Publié en 1949, cette démonstration toujours aussi intemporelle est une preuve manifeste de la volonté pérenne et universelle des instances dirigeantes d’asservir les masses pour mieux les gouverner.

Aujourd’hui, la Novlangue renvoie à l’idée d’une déformation de la réalité. Chaque mot utilisé impliquant des choix théoriques. Or, en dehors des distorsions de sens liées à la temporalité de toute langue vivante, si les mots sont vidés de leur sens ou si leur utilisation est détournée, quid de notre capacité à réfléchir sur ces conceptualisations et à baser nos actions en vertu de ce que celles-ci sont sensées véhiculer ?

Pour exemple, asséner incessamment et avec force des contre-vérités finit toujours par rendre ces dernières potentiellement vraies pour une partie des gens. Un certain Donald, pas loin d’être un mickey, nous en a fait une éminente démonstration durant quatre ans. Quand les mensonges deviennent des « faits alternatifs », que vaut finalement la vérité face aux convictions délirantes de quelques-uns ? Que valent encore les mots quand les concepts qui s’y rapportent s’avèrent fluctuants ? Quand perdre revient finalement à gagner parce que s’affirme et séduit tout un système de pensée populiste et paranoïde.

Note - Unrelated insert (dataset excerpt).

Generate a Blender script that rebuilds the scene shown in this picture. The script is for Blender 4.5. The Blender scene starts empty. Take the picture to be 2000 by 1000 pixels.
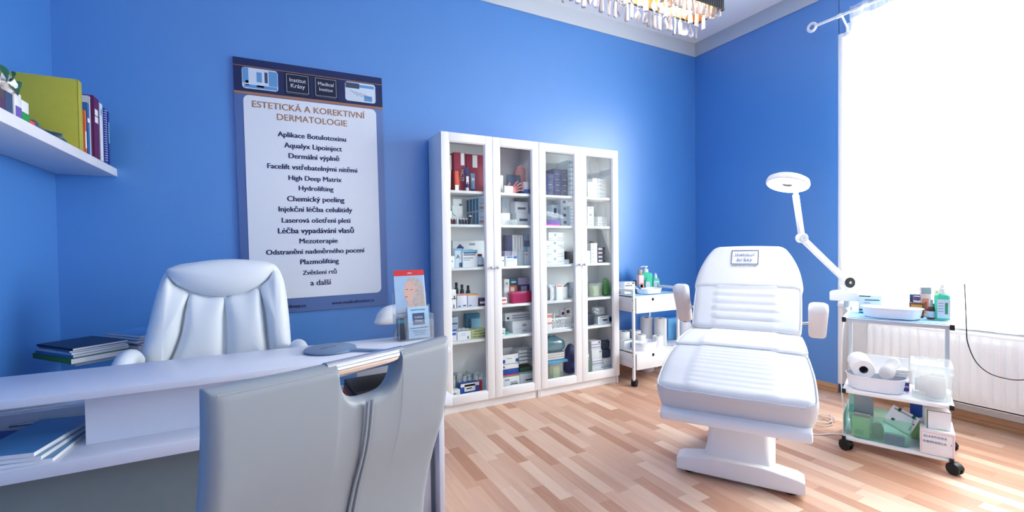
import bpy, bmesh, math, random
from math import sin, cos, pi, radians, sqrt
from mathutils import Vector, Matrix

SC = bpy.context.scene
COL = SC.collection
rnd = random.Random(7)

# ------------------------------------------------------------------ camera
cam_d = bpy.data.cameras.new('camera')
cam = bpy.data.objects.new('camera', cam_d)
COL.objects.link(cam)
cam_d.sensor_fit = 'HORIZONTAL'
cam_d.sensor_width = 36.0
cam_d.lens = 15.992
cam_d.clip_start = 0.02
YAW, PITCH, ROLL = 0.48556, 0.018179, -0.01239
fwd = Vector((sin(YAW) * cos(PITCH), cos(YAW) * cos(PITCH), -sin(PITCH)))
rt = Vector((cos(YAW), -sin(YAW), 0))
up = rt.cross(fwd)
r2 = rt * cos(ROLL) + up * sin(ROLL)
u2 = -rt * sin(ROLL) + up * cos(ROLL)
cm = Matrix((r2, u2, -fwd)).transposed().to_4x4()
cm.translation = Vector((-3.9789, -3.3584, 1.1907))
cam.matrix_world = cm
SC.camera = cam

# ------------------------------------------------------------------ view / world / light
SC.view_settings.view_transform = 'Standard'
SC.view_settings.look = 'None'
SC.view_settings.gamma = 1.0
SC.view_settings.use_curve_mapping = False
SC.view_settings.exposure = 0.94
cy = SC.cycles
cy.max_bounces = 9
cy.diffuse_bounces = 5
cy.glossy_bounces = 4
cy.transmission_bounces = 6
cy.transparent_max_bounces = 14
cy.caustics_reflective = False
cy.caustics_refractive = False
cy.sample_clamp_indirect = 6.0
cy.use_denoising = True
cy.use_adaptive_sampling = True
cy.adaptive_threshold = 0.02

world = bpy.data.worlds.new('sky')
SC.world = world
world.use_nodes = True
bg = world.node_tree.nodes['Background']
bg.inputs[0].default_value = (0.93, 0.97, 1.0, 1)
bg.inputs[1].default_value = 2.2


def area(name, loc, rot, sx, sy, power, color=(1, 1, 1)):
    l = bpy.data.lights.new(name, 'AREA')
    l.shape = 'RECTANGLE'
    l.size, l.size_y = sx, sy
    l.energy = power
    l.color = color
    o = bpy.data.objects.new(name, l)
    o.location = loc
    o.rotation_euler = rot
    COL.objects.link(o)
    return o


# daylight outside the visible window; the second light is fill, added behind the camera
area('window_daylight', (0.85, -2.42, 2.0), (0, radians(66), 0), 2.1, 2.1, 205, (1.0, 0.98, 0.92))
area('window_daylight', (0.85, -4.55, 2.0), (0, radians(66), 0), 2.1, 1.7, 34, (1.0, 0.98, 0.92))

# ------------------------------------------------------------------ materials


def lin(c):
    out = []
    for v in c:
        v /= 255.0
        out.append(v / 12.92 if v <= 0.04045 else ((v + 0.055) / 1.055) ** 2.4)
    return (*out, 1.0)


MATS = {}


def mat(name, rgb, rough=0.5, metal=0.0, spec=0.5, vary=0.04, scale=25.0, bump=0.0, bscale=120.0, trans=0.0,
        alpha=1.0, emit=0.0, coat=0.0, ior=1.45):
    if name in MATS:
        return MATS[name]
    m = bpy.data.materials.new(name)
    m.use_nodes = True
    nt = m.node_tree
    b = nt.nodes['Principled BSDF']
    c = lin(rgb)
    b.inputs['Base Color'].default_value = c
    b.inputs['Roughness'].default_value = rough
    b.inputs['Metallic'].default_value = metal
    b.inputs['IOR'].default_value = ior
    b.inputs['Specular IOR Level'].default_value = spec
    b.inputs['Transmission Weight'].default_value = trans
    b.inputs['Alpha'].default_value = alpha
    b.inputs['Coat Weight'].default_value = coat
    tc = nt.nodes.new('ShaderNodeTexCoord')
    if vary:
        n = nt.nodes.new('ShaderNodeTexNoise')
        n.inputs['Scale'].default_value = scale
        n.inputs['Detail'].default_value = 2
        nt.links.new(tc.outputs['Object'], n.inputs['Vector'])
        mx = nt.nodes.new('ShaderNodeMix')
        mx.data_type = 'RGBA'
        mx.inputs[6].default_value = tuple(v * (1 - vary) for v in c[:3]) + (1,)
        mx.inputs[7].default_value = tuple(min(1, v * (1 + vary)) for v in c[:3]) + (1,)
        nt.links.new(n.outputs[0], mx.inputs[0])
        nt.links.new(mx.outputs[2], b.inputs['Base Color'])
    if bump:
        n2 = nt.nodes.new('ShaderNodeTexNoise')
        n2.inputs['Scale'].default_value = bscale
        n2.inputs['Detail'].default_value = 3
        nt.links.new(tc.outputs['Object'], n2.inputs['Vector'])
        bp = nt.nodes.new('ShaderNodeBump')
        bp.inputs['Strength'].default_value = bump
        bp.inputs['Distance'].default_value = 0.01
        nt.links.new(n2.outputs[0], bp.inputs['Height'])
        nt.links.new(bp.outputs[0], b.inputs['Normal'])
    if emit:
        b.inputs['Emission Color'].default_value = c
        b.inputs['Emission Strength'].default_value = emit
    MATS[name] = m
    return m


def glass_mat(name, tint=(255, 255, 255), refl=0.07, opac=0.0, rough=0.0, clear=None):
    """thin sheet glass or clear plastic: see-through with a faint mirror and an optional milky body"""
    if name in MATS:
        return MATS[name]
    m = bpy.data.materials.new(name)
    m.use_nodes = True
    nt = m.node_tree
    nt.nodes.remove(nt.nodes['Principled BSDF'])
    out = nt.nodes['Material Output']
    tr = nt.nodes.new('ShaderNodeBsdfTransparent')
    tr.inputs[0].default_value = lin(tint if clear is None else clear)
    gl = nt.nodes.new('ShaderNodeBsdfGlossy')
    gl.inputs['Roughness'].default_value = rough
    lw = nt.nodes.new('ShaderNodeLayerWeight')
    lw.inputs['Blend'].default_value = 0.5
    pw = nt.nodes.new('ShaderNodeMath')
    pw.operation = 'POWER'
    pw.inputs[1].default_value = 5.0
    nt.links.new(lw.outputs['Facing'], pw.inputs[0])
    mul = nt.nodes.new('ShaderNodeMath')
    mul.operation = 'MULTIPLY_ADD'
    mul.inputs[1].default_value = 0.6
    mul.inputs[2].default_value = refl
    mul.use_clamp = True
    nt.links.new(pw.outputs[0], mul.inputs[0])
    mix = nt.nodes.new('ShaderNodeMixShader')
    nt.links.new(mul.outputs[0], mix.inputs[0])
    last = tr
    if opac:
        df = nt.nodes.new('ShaderNodeBsdfDiffuse')
        df.inputs[0].default_value = lin(tint)
        tl = nt.nodes.new('ShaderNodeBsdfTranslucent')
        tl.inputs[0].default_value = lin(tint)
        ms = nt.nodes.new('ShaderNodeMixShader')
        ms.inputs[0].default_value = 0.5
        nt.links.new(df.outputs[0], ms.inputs[1])
        nt.links.new(tl.outputs[0], ms.inputs[2])
        m2 = nt.nodes.new('ShaderNodeMixShader')
        m2.inputs[0].default_value = opac
        nt.links.new(tr.outputs[0], m2.inputs[1])
        nt.links.new(ms.outputs[0], m2.inputs[2])
        last = m2
    nt.links.new(last.outputs[0], mix.inputs[1])
    nt.links.new(gl.outputs[0], mix.inputs[2])
    nt.links.new(mix.outputs[0], out.inputs[0])
    MATS[name] = m
    return m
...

A l’ère des « fake news », du conspirationnisme et des restrictions sanitaires, il est d’autant plus difficile de penser de façon éclairée, en l’absence d’espace de réflexions, désespérément clos, où les idées pourraient se confronter. Le bon sens semble devenir le maitre-mot (comme s’il était gage d’une pure objectivité), frénétiquement usité par nos dirigeants, auto-institués en maîtres à penser, alors qu’ils en rejettent ironiquement l’action.


Sous couvert d’unité nationale, de protection contre des menaces qui avancent voilées, tenir un discours divergent apparait soudainement inaudible. Penser autrement s’apparente désormais à de la polémique de bas-étage ; quant à critiquer l’action des gouvernants, cela passe pour de la trahison, au mieux de l’irresponsabilité et/ou une incitation aux troubles à l’ordre public.

A l’instar de la république, la pensée dominante s’est mise en marche elle-aussi et menace subtilement l’idée même de démocratie.